Friday, December 12, 2014

James Daunt: the man who saved Waterstones

London Evening Standard

Not content with running his six eponymous bookshops in London’s smartest neighbourhoods, James Daunt has now turned around the nation’s biggest bricks and mortar bookseller, Waterstones. Hermione Eyre meets him to talk vlogger power, Kindle culture and how to save our bookshops in the online age


He's got the power: James Daunt (Picture: Matthew Stylianou)

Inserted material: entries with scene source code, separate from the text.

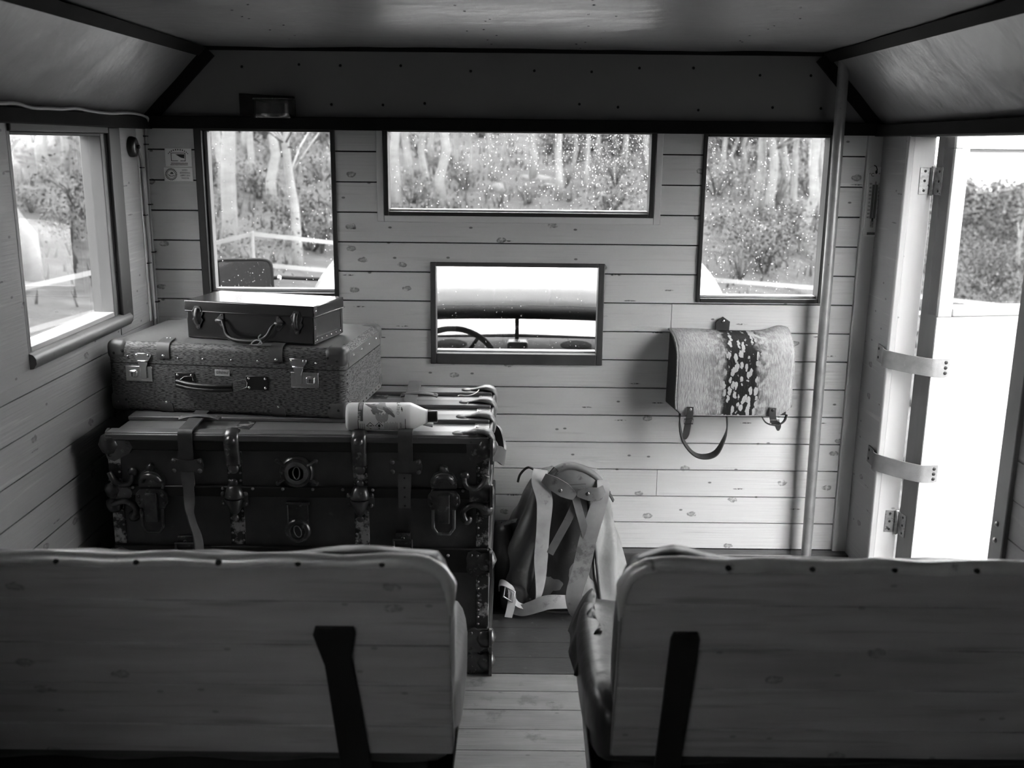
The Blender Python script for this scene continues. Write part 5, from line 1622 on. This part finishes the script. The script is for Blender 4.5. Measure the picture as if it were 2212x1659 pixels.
# lamp on the panel over the windows
lm = thing('wall_lamp', 'dark metal lamp housing on the hardboard panel above the left front window', 'lamp', (-0.767, YW, 1.508))
lam_m = mat('lamp_black_metal', 0.025, 0.32, 0.5, var=0.4, scale=(40, 40, 40), worn=(0.10, 0.66, 30))
MB().prism([(-0.088, -0.004, 0.006), (0.085, -0.004, -0.002), (0.084, -0.004, 0.066), (-0.088, -0.004, 0.074)], (0, 0.004, 0)).build('back_plate', lam_m, lm, bevel=0.001)
MB().tube([(-0.088, -0.006, 0.006), (0.085, -0.006, -0.002)], 0.002, 6).build('plate_rim', steel_d, lm)
MB().grid(lambda u, v: (0.024 - 0.062 * math.cos(math.pi * u), -0.004 - 0.075 * math.sin(math.pi * u) ** 0.6, 0.0 + 0.056 * v), 24, 4).build('shade', mat('lamp_shade_metal', 0.16, 0.22, 0.9, var=0.4, scale=(30, 30, 30)), lm, solid=0.002)
MB().tube([(0.024 - 0.062 * math.cos(math.pi * u / 24), -0.005 - 0.075 * math.sin(math.pi * u / 24) ** 0.6, 0.057) for u in range(25)], 0.002, 6).build('shade_rim', steel_d, lm)
MB().lathe([(0.008, 0), (0.012, 0.01), (0.012, 0.025), (0.005, 0.035)], (0.024, -0.035, 0.004), (0, 0, 1), 12).build('bulb', mat('bulb_glass', 0.2, 0.1), lm)

# two plaques
plq = mat('satin_plaque', 0.92, 0.35, 0.0, var=0.05)
p1 = thing('rally_plaque', 'upper metal plaque with a window emblem beside the left front window', 'plaque', (-1.055, YW - 0.0015, 1.3575), group='plaques beside the front window')
MB().box(-0.042, 0.042, -0.0025, 0, 0, 0.0565).build('plate', plq, p1, bevel=0.0006, seg=1)
em = MB()
for a in ((-0.023, -0.0215, 0.0175, 0.043), (0.0205, 0.022, 0.0175, 0.043), (-0.023, 0.022, 0.0175, 0.0192), (-0.023, 0.022, 0.0415, 0.043)):
    em.box(a[0], a[1], -0.0032, -0.0024, a[2], a[3])
em.prism([(-0.008, -0.0026, 0.038), (0.019, -0.0026, 0.038), (0.018, -0.0026, 0.026), (0.008, -0.0026, 0.028)], (0, -0.0006, 0))
em.build('emblem', ink, p1)
em2 = MB().prism([(-0.02, -0.0032, 0.0405), (-0.015, -0.0032, 0.0405), (0.009, -0.0032, 0.021), (0.001, -0.0032, 0.0145), (-0.004, -0.0032, 0.024)], (0, -0.0004, 0))
em2.build('emblem_flap', lab_m, p1)
rb = MB()
for k in range(11):
    w = math.radians(152 - k * 12.4)
    c = V((0.034 * math.cos(w), -0.0028, 0.030 + 0.0225 * math.sin(w)))
    rb.obox(c, V((0.0017 * math.sin(w), 0, -0.0012 * math.cos(w))), V((0, 0.0004, 0)), V((0.001 * math.cos(w), 0, 0.0022 * math.sin(w))))
rb.build('ribbon_marks', lab_g, p1)
pm = MB()
for r, (x0, x1) in enumerate(((-0.024, 0.026), (-0.026, 0.028))):
    x = x0
    while x < x1:
        w = random.uniform(0.0015, 0.0035)
        pm.box(x, x + w, -0.003, -0.0024, 0.0045 + (1 - r) * 0.0048, 0.0072 + (1 - r) * 0.0048); x += w + 0.0009
pm.build('print_marks', lab_g, p1)
p2 = thing('rally_plaque', 'lower metal plaque with a round seal and lettering beside the left front window', 'plaque', (-1.0585, YW - 0.0015, 1.3125), group='plaques beside the front window')
MB().box(-0.0455, 0.0455, -0.0025, 0, 0, 0.043).build('plate', plq, p2, bevel=0.0006, seg=1)
sl = MB()
for k in range(22):
    w = 2 * math.pi * k / 22
    sl.obox((-0.0225 + 0.0165 * math.cos(w), -0.0027, 0.0215 + 0.0165 * math.sin(w)), (0.0016 * math.sin(w), 0, -0.0016 * math.cos(w)), (0, 0.0004, 0), (0.0022 * math.cos(w), 0, 0.0022 * math.sin(w)))
sl.tube([(-0.0225 + 0.0125 * math.cos(w * math.pi / 12), -0.0026, 0.0215 + 0.0125 * math.sin(w * math.pi / 12)) for w in range(24)], 0.0006, 5, closed=True)
sl.tube(spline([(-0.031, -0.0028, 0.021), (-0.027, -0.0028, 0.0165), (-0.02, -0.0028, 0.0155), (-0.013, -0.0028, 0.018)], 5), 0.0011, 5)
sl.prism([(-0.026, -0.0024, 0.022), (-0.023, -0.0024, 0.029), (-0.017, -0.0024, 0.028), (-0.0145, -0.0024, 0.022)], (0, -0.0006, 0))
sl.build('round_seal', lab_g, p2)
for k, tline in enumerate(('NORD-', 'ØSTERDALS-', 'LØPET 2013', 'FOLLDAL')):
    text('lettering', tline, 0.0068, ink, p2, (0.0215, -0.0027, 0.0345 - k * 0.0082), sx=0.86)

# light switch and cables in the left corner
bak = mat('black_bakelite', 0.010, 0.3)
sw = thing('light_switch', 'round black bakelite light switch on the left corner post', 'switch', (XL - 0.0, 3.112, 1.418))
MB().lathe([(0.031, 0.0), (0.031, 0.010), (0.028, 0.018), (0.018, 0.022), (0.004, 0.022)], (0.001, 0, 0), (1, 0, 0), 24).build('housing', bak, sw)
MB().lathe([(0.006, 0.0), (0.006, 0.008), (0.003, 0.010)], (0.022, 0.0, 0), (1, 0, 0), 12).build('knob', bak, sw)
MB().lathe([(0.007, 0.0), (0.006, 0.006)], (0.012, 0.030, 0.004), (0.2, 1, 0), 10).build('cable_entry', mat('entry_grey', 0.3, 0.4), sw)
cab_m = mat('grey_cable', 0.33, 0.45, var=0.1)
clip_m = scr
pts = [(-1.126, y, 1.5115 + 0.003 * math.sin(y * 17) + 0.002 * math.sin(y * 41)) for y in [YB + 0.05 + 0.08 * k for k in range(61)] if y < 3.12]
pts += [(-1.124, 3.15, 1.509), (-1.128, 3.195, 1.502), (-1.140, 3.207, 1.482), (-1.150, 3.226, 1.455)]
pts += [(-1.151, 3.228, 1.41), (-1.152, 3.228, 1.36), (-1.154, 3.228, 1.23), (-1.153, 3.228, 1.07), (-1.154, 3.228, 0.87), (-1.152, 3.228, 0.70)]
pts2 = spline(pts, 3)
cb = MB().tube(pts2, 0.0042, 8).build('lighting_cable', cab_m)
tag(cb, 'grey cable running under the left cove and down the front corner', 'cable')
ck = MB()
for z in (1.45, 1.425, 1.24, 1.09, 0.93):
    ck.box(-1.159, -1.146, 3.221, 3.2395, z - 0.002, z + 0.002)
stuff(ck.build('cable_clips', clip_m, cb))
cb2 = MB().tube(spline([(-1.148, 3.142, 1.42), (-1.150, 3.165, 1.395), (-1.151, 3.178, 1.37), (-1.151, 3.178, 1.28), (-1.150, 3.182, 1.15), (-1.151, 3.184, 1.0), (-1.150, 3.187, 0.80)], 5), 0.0038, 8).build('switch_cable', cab_m)
tag(cb2, 'thin grey cable dropping from the round black switch', 'cable')
ck = MB()
for z in (1.355, 1.21, 1.06):
    ck.box(-1.156, -1.1465, 3.172, 3.190, z - 0.0015, z + 0.0015)
stuff(ck.build('cable_clips', clip_m, cb2))

# ================================================================= truck cab in front of the bus body
cab_w = mat('cab_cream_paint', 0.3, 0.18, var=0.04, coat=0.6, spec=0.5)
cab_in = mat('cab_inside_paint', 0.045, 0.6, var=0.1, spec=0.2)
rubber = mat('black_rubber', 0.010, 0.7, spec=0.15)
cab = thing('truck_cab', 'rounded pale truck cab seen through the front windows of the bus body', 'truck cab', (0.02, 3.5, -0.9))


def CB(x, y, z):
    return V((x, y - 3.5, z + 0.9))


SEC = [(3.50, 0.700, 0.872), (3.506, 0.722, 0.900), (3.525, 0.750, 0.935), (3.57, 0.785, 0.985), (3.64, 0.815, 1.030), (3.75, 0.843, 1.075), (3.90, 0.862, 1.110), (4.10, 0.870, 1.125), (4.30, 0.865, 1.115), (4.46, 0.85, 1.085), (4.56, 0.83, 1.050)]


def sec(v):
    k = v * (len(SEC) - 1); i = min(int(k), len(SEC) - 2); f = k - i
    return [SEC[i][q] * (1 - f) + SEC[i + 1][q] * f for q in range(3)]


def outline(a, w, zt):
    t = 2 * math.pi * a
    c, s = sup(t, 4), sup(t - math.pi / 2, 4)
    return w * c, 0.3 + ((zt - 0.3) * s if s > 0 else 0.75 * s)


def hole(a):
    t = 2 * math.pi * a
    x = 0.56 * sup(t, 5); s = sup(t - math.pi / 2, 5)
    return x, 0.655 + 0.19 * s - (0.012 * (x / 0.56) ** 2 if s > 0 else 0)


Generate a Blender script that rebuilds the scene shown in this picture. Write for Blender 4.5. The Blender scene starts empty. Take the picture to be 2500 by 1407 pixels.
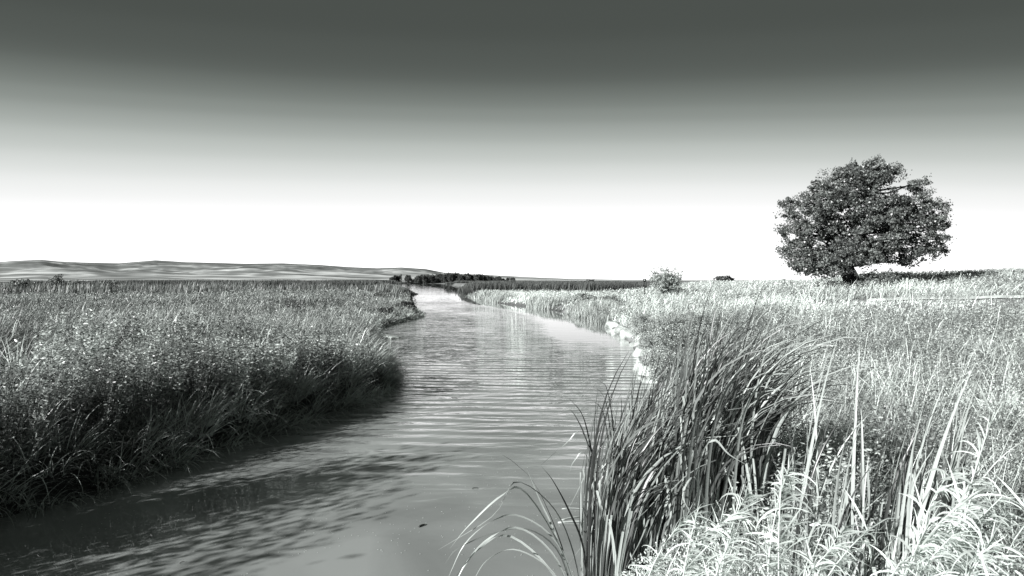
import bpy, math
import numpy as np
R = math.radians
rng = np.random.default_rng(7)
S = bpy.context.scene
COL = S.collection

# ------------------------------------------------------------------ camera
F = 1785.0            # focal length in photo pixels (2500 wide)
HOR = 684.0           # horizon row
H = 2.6               # eye height over the water
cam_d = bpy.data.cameras.new("camera")
cam = bpy.data.objects.new("camera", cam_d)
COL.objects.link(cam)
cam_d.sensor_width = 36.0
cam_d.lens = 36.0 * F / 2500.0
cam_d.clip_start = 0.05
cam_d.clip_end = 20000
cam.location = (0, 0, H)
cam.rotation_euler = (R(90) - math.atan((703.5 - HOR) / F), 0, 0)
S.camera = cam

# ------------------------------------------------------------------ light
SUN_EL = R(21.5)
SUN_DIR = np.array([-0.74, -0.67])          # towards the sun, on the ground
SUN_DIR /= np.linalg.norm(SUN_DIR)
sd = bpy.data.lights.new("sun", 'SUN')
sd.energy = 5.0
sd.angle = R(0.53)
sd.color = (1.0, 0.995, 0.985)
sun = bpy.data.objects.new("sun", sd)
COL.objects.link(sun)
from mathutils import Vector
to_sun = Vector((SUN_DIR[0] * math.cos(SUN_EL), SUN_DIR[1] * math.cos(SUN_EL), math.sin(SUN_EL)))
sun.rotation_euler = to_sun.to_track_quat('Z', 'Y').to_euler()

w = bpy.data.worlds.new("World")
S.world = w
w.use_nodes = True
nt = w.node_tree
nt.nodes.clear()
def N(t, **k):
    n = nt.nodes.new(t)
    for a, b in k.items():
        setattr(n, a, b)
    return n
def L(a, b):
    nt.links.new(a, b)
def M(op, a, b=None, c=None):
    n = nt.nodes.new('ShaderNodeMath'); n.operation = op
    for i, v in enumerate((a, b, c)):
        if v is None: continue
        if isinstance(v, (int, float)): n.inputs[i].default_value = v
        else: nt.links.new(v, n.inputs[i])
    return n.outputs[0]
sky = N('ShaderNodeTexSky', sky_type='NISHITA', sun_disc=False, sun_elevation=SUN_EL,
        sun_rotation=math.atan2(SUN_DIR[0], SUN_DIR[1]), altitude=900, air_density=1.0, dust_density=0.6, ozone_density=1.0)
sep = N('ShaderNodeSeparateColor'); L(sky.outputs[0], sep.inputs[0])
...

Shock news just in: bookshops are rallying. Waterstones is looking likely to break even this year after ‘sensational’ sales on Black Friday last month. Its managing director James Daunt receives my congratulations warily as we sit in an engine room at Waterstones on Kensington High Street, a world away from the teeming shop floor. ‘Not many businesses leap with joy when they break even,’ he says, ‘but given where we’ve been, it is quite an achievement. We came within a millisecond of losing everything. We were loss-making, dead in a ditch.’
He’s not given to overstatement, this man with an urbane, gentlemanly manner. But the Amazon effect, coupled with encroaching e-readers and tough market conditions in the UK, meant that by 2011 the HMV group was willing to sell Waterstones for £53.5m. Enter the Russian oligarch Alexander Mamut, who really liked his local bookshop, Daunt Books in Holland Park. He bought Waterstones and appointed James Daunt as MD to turn it around. (Daunt still owns the Daunt shops, but is not involved in the day-to-day running of them.)